Em outubro de 2010, dias depois de seu nome ser anunciado como o Nobel de Literatura daquele ano, Mario Vargas Llosa esteve no Brasil. Eu então trabalhava em Veja e participei de um almoço com o autor de Travessuras da Menina Má no restaurante que existia no terraço da editora Abril.
Entrevistamos Llosa – Diogo Schelp, Ricardo Setti e eu – na mesa do almoço. O tema foi mais político do que literário. O escritor criticou o nacionalismo (“a cultura dos incultos”) e a predominância da esquerda nos meios culturais. Mas se mostrou otimista com os rumos de uma América Latina em sua maior parte democrática. Observou que até chefes de Estado de esquerda (o uruguaio José Mujica, o peruano Alan García e o brasileiro Lula) seguiam a racionalidade econômica liberal.

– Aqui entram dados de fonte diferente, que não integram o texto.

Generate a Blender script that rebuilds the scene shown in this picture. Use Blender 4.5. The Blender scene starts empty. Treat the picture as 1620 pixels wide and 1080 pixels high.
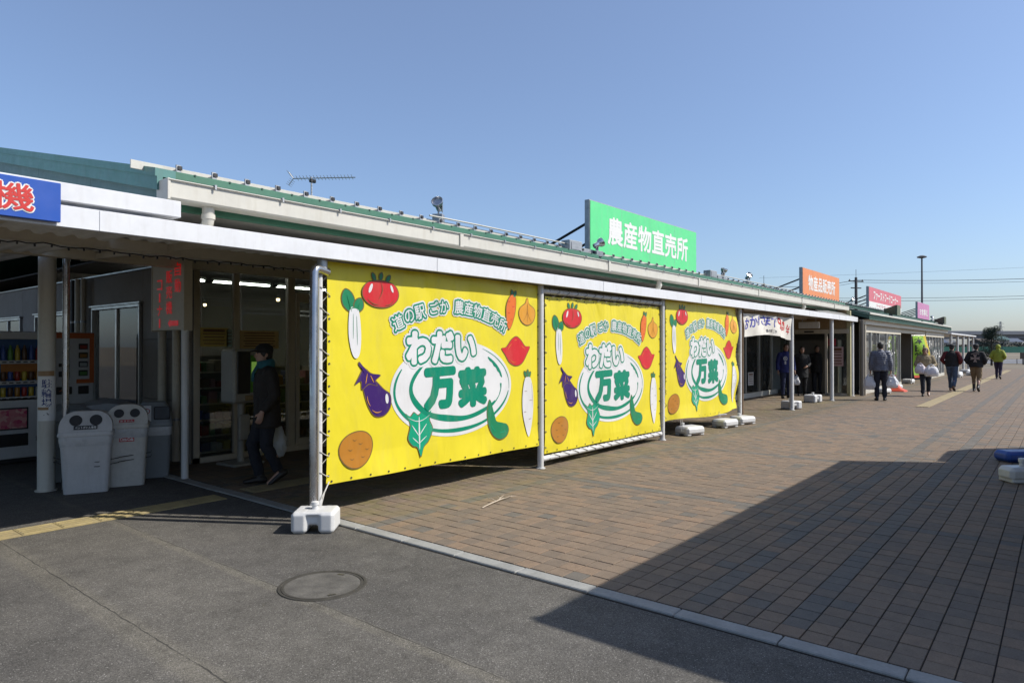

Não sei se esse otimismo sobreviveria ainda hoje. A questão que Santiago Zavala deixou para o Peru e a América Latina segue em aberto.
A obra gigantesca que o criador de Santiago nos deixou foi encerrada nos termos do escritor. Em 2023, Mario Vargas Llosa anunciou que Dedico a Você Meu Silêncio, publicado naquele ano, seria seu último romance. Ponto final.